En esta visionaria apuesta por la igualdad entre sexos y la concordia entre pueblos, el creador de Barbarella mezcla tropos de la ciencia-ficción más camp con ecos de las obras de Lewis Carroll, de quien absorbe y expande su sentido del absurdo. Los ingeniosos coqueteos surrealistas de Barbarella operan tanto a nivel visual -tiburones que planean por el espacio, piratas que surgen de una medusa, gigantes con cabeza en forma de nube que disparan rayos-, como textual, con hilarantes en ingeniosos juegos de palabras y deliciosas metáforas, algunas extraordinariamente explícitas, otras mucho más soterradas. En ocasiones, la cita a Caroll es casi literal, como sucede en la primera de las aventuras, en las que Barbarella se adentra en el mundo de los belicosos orhomrs homenajeando la caída en la madriguera de Alicia.
Por increíble que pueda parecer, Forest no siempre se sintió seguro a los lápices, en parte porque ante todo le gustaba considerarse como un narrador de historias. Ello explica ciertos vaivenes gráficos en las primeras páginas -composiciones deslumbrantes precedidas de alguna viñeta que parece levemente abocetada. Sin embargo, no tarda en asentarse en un estilo sensual y dinámico que combina un exacerbado erotismo en la composición de los cuerpos con un imaginativo lirismo a la hora de plasmar razas alienígenas -con base antropomorfa y aditamentos de fantasía- y arquitecturas galácticas. En el segundo de los volúmenes incluido en esa obra, Las cóleras del devoraminutos (de vida editorial igualmente azarosa), se aprecia una evolución en el estilo de Forest. Aunque el sentido lúdico, la excelencia artística, la chispa creativa y el espíritu anarquista de los primeros años -la transición entre viñetas a menudo está plagada de elipsis y la narrativa no siempre obedece a la lógica, hasta el punto de que no siempre es fácil seguir la línea argumental-, permanecen intactos, el autor potencia más el componente de ciencia-ficción -por temor a resultar encasillado como autor erótico- y la estructura de fábula (lo que le llevó a perder el favor de parte del público que le había aupado años atrás). En la primera página, vemos a Barbarella al frente del llamado “Circo delirio”, que ofrece “las actuaciones más sexis y peligrosas de todo el sistema solar. Más adelante se alternarán guiños a Jonathan Swift y abracadantes paradojas espacio-temporales, en un continuo salto adelante.

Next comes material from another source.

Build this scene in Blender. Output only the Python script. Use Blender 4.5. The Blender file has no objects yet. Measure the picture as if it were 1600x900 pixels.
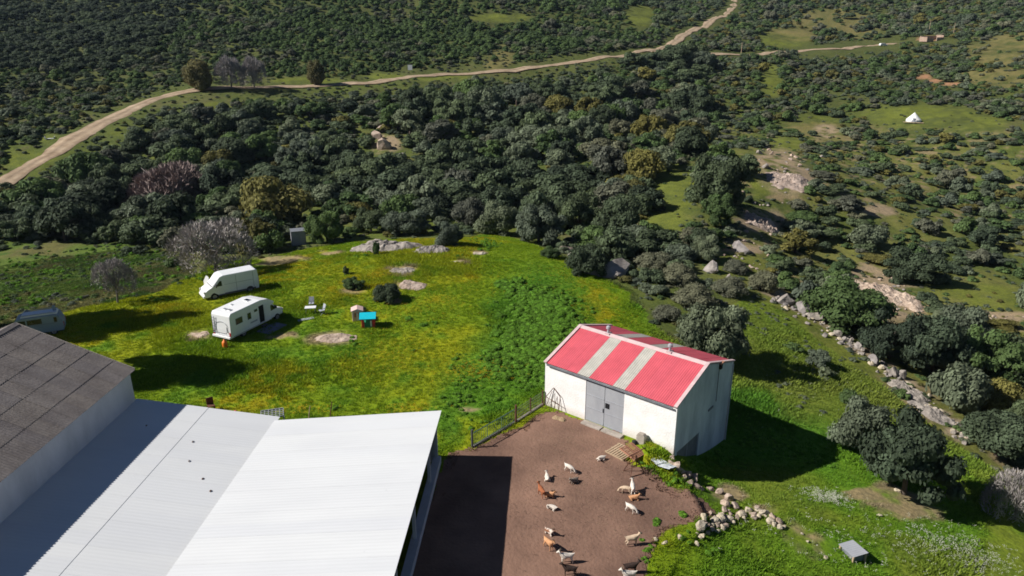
import bpy, bmesh, math, random
import numpy as np
from mathutils import Vector, Matrix

R = math.radians
sc = bpy.context.scene
# ------------------------------------------------------------------ camera, sky, sun, exposure
CAM_H, PITCH, FPX = 28.0, 20.0, 1150.0          # metres above the yard, degrees down, focal length in photo pixels
cam_data = bpy.data.cameras.new('camera')
cam_data.sensor_width = 36.0
cam_data.lens = 36.0 * FPX / 1600.0
cam_data.clip_start = 0.5
cam_data.clip_end = 8000
cam = bpy.data.objects.new('camera', cam_data)
sc.collection.objects.link(cam)
cam.location = (0, 0, CAM_H)
cam.rotation_euler = (R(90 - PITCH), 0, 0)
sc.camera = cam

SUN_EL, SUN_AZ = 39.0, 6.0                      # shadows fall to +x, turned SUN_AZ degrees towards +y
world = bpy.data.worlds.new('World'); sc.world = world
world.use_nodes = True
wn = world.node_tree.nodes; wl = world.node_tree.links
sky = wn.new('ShaderNodeTexSky'); sky.sky_type = 'NISHITA'; sky.sun_disc = False
sky.sun_elevation = R(SUN_EL)
sdir = Vector((-math.cos(R(SUN_EL)) * math.cos(R(SUN_AZ)), -math.cos(R(SUN_EL)) * math.sin(R(SUN_AZ)), math.sin(R(SUN_EL))))
sky.sun_rotation = math.atan2(sdir.x, sdir.y)
sky.altitude = 1200; sky.air_density = 0.62; sky.dust_density = 0.05; sky.ozone_density = 2.5
wn['Background'].inputs['Strength'].default_value = 0.05
wl.new(sky.outputs[0], wn['Background'].inputs['Color'])
sun_d = bpy.data.lights.new('sun', 'SUN'); sun_d.energy = 5.0; sun_d.angle = R(0.5); sun_d.color = (1.0, 0.96, 0.90)
sun = bpy.data.objects.new('sun', sun_d); sc.collection.objects.link(sun)
sun.rotation_euler = sdir.to_track_quat('Z', 'Y').to_euler()
sc.view_settings.view_transform = 'Standard'; sc.view_settings.look = 'None'
sc.view_settings.exposure = 0.42; sc.view_settings.gamma = 1.0
sc.view_settings.use_curve_mapping = False
sc.cycles.max_bounces = 5; sc.cycles.diffuse_bounces = 3; sc.cycles.glossy_bounces = 2
sc.cycles.transparent_max_bounces = 6
sc.cycles.use_denoising = True
sc.cycles.filter_width = 1.7

# ------------------------------------------------------------------ noise, terrain
def _hash(ix, iy, seed):
    h = (ix.astype(np.int64) * 374761393 + iy.astype(np.int64) * 668265263 + seed * 974634777) & 0xffffffff
    h = ((h ^ (h >> 13)) * 1274126177) & 0xffffffff
    return ((h ^ (h >> 16)) & 0xffff) / 65535.0
def vnoise(x, y, seed=0):
    x = np.asarray(x, float); y = np.asarray(y, float)
    ix = np.floor(x); iy = np.floor(y); fx = x - ix; fy = y - iy
    fx = fx * fx * (3 - 2 * fx); fy = fy * fy * (3 - 2 * fy)
    a = _hash(ix, iy, seed); b = _hash(ix + 1, iy, seed); c = _hash(ix, iy + 1, seed); d = _hash(ix + 1, iy + 1, seed)
    return (a * (1 - fx) + b * fx) * (1 - fy) + (c * (1 - fx) + d * fx) * fy
def fbm(x, y, scale, octaves=4, seed=0):
    x = np.asarray(x, float) / scale; y = np.asarray(y, float) / scale
    t = 0; a = 0.5; s = 0
    for k in range(octaves):
        t = t + a * vnoise(x + 17.3 * k, y - 9.1 * k, seed + k * 31); s += a
        x = x * 2.03; y = y * 2.03; a *= 0.5
    return t / s
def sstep(a, b, x):
    t = np.clip((np.asarray(x, float) - a) / (b - a), 0, 1)
    return t * t * (3 - 2 * t)

CP, SP = math.cos(R(PITCH)), math.sin(R(PITCH))
def ray(px, py):
    a = (px - 800) / FPX; b = (py - 450) / FPX
    return a, CP - b * SP, -SP - b * CP            # per unit of depth
def at_z(px, py, z):
    a, b, c = ray(px, py); t = (z - CAM_H) / c
    return a * t, b * t, z
def at_y(px, py, y):
    a, b, c = ray(px, py); t = y / b
    return a * t, y, CAM_H + c * t
def project(x, y, z):
    d = y * CP + (CAM_H - z) * SP
    return 800 + FPX * x / d, 450 + FPX * ((CAM_H - z) * CP - y * SP) / d, d

# heights known from the photograph: (pixel, pixel, height) or (pixel, pixel, None, forward distance)
_cz = [(100, 540, 0), (350, 530, 0), (600, 520, 0), (480, 440, 0), (600, 405, .2), (750, 450, .1), (851, 632, 0), (1050, 708, 0), (800, 800, 0),
       (900, 895, 0), (600, 890, 0), (100, 890, 0), (700, 650, 0), (200, 620, 0), (450, 620, 0), (250, 480, -.2), (40, 510, -.3), (960, 560, -.3),
       (1000, 800, 0), (1070, 800, 0), (1050, 760, 0), (1000, 870, -.1), (690, 385, .2), (850, 400, 0), (930, 440, -.2), (980, 500, -.5),
       (1085, 745, -1.5), (1134, 688, -3.1), (1095, 712, -2.3), (1300, 715, -3.6), (1200, 785, -1.8), (1130, 860, -.8), (1080, 890, -.5), (1330, 860, -2.4), (1550, 880, -4.4), (1350, 765, -3.3), (1450, 790, -4.2),
       (1600, 800, -6), (1500, 690, -6.6), (1250, 560, -3.6), (1400, 600, -6), (1260, 480, -4), (1180, 470, -2.4), (1110, 430, -1.4), (1560, 720, -7.2),
       (1500, 575, -8), (1600, 640, -9), (1150, 580, -2.6),
       (100, 440, -3), (200, 400, -4), (330, 410, -2.2), (0, 440, -3.5)]
_cy = [(1400, 430, 104), (1500, 330, 146), (1425, 190, 230), (1200, 250, 152), (1100, 330, 114), (900, 350, 117), (800, 300, 144), (800, 200, 200), (800, 112, 282),
       (800, 60, 365), (800, 0, 470), (550, 340, 122), (50, 330, 134), (0, 287, 153), (300, 140, 232), (150, 200, 187), (550, 131, 250), (0, 150, 235), (0, 60, 340), (0, 0, 440), (300, 60, 335),
       (300, 0, 430), (1380, 70, 430), (1600, 62, 405), (1600, 0, 560), (1145, 2, 610), (1000, 82, 330), (1250, 140, 292), (1600, 200, 215), (1600, 330, 152),
       (1600, 480, 92), (300, 300, 150), (550, 220, 190), (1050, 180, 235), (1250, 380, 114), (1000, 400, 98)]
_pts = []
for (u, v, z) in _cz: _pts.append(at_z(u, v, z))
for (u, v, y) in _cy: _pts.append(at_y(u, v, y))
def _tl(x, y): return np.arctan2(x, y) * 1.15, np.log(np.hypot(x, y))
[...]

Este alucinante y alucinado material permanecía inédito en España hasta ahora en su gran mayoría. Dolmen recupera por fin en nuestro país los dos primeros álbumes en blanco y negro (lamentablemente, los bitonos originales se perdieron), con un sinfín de extras que ayudan a situar la obra en su contexto histórico y revalorizar su importancia artística. La edición se ciñe a los materiales originales, algo que también resulta de agradecer. Forest siempre pensó en su obra como un objeto en constante evolución, lo que le llevó a incorporar añadidos posteriores que muchas veces acababan perjudicando el resultado original.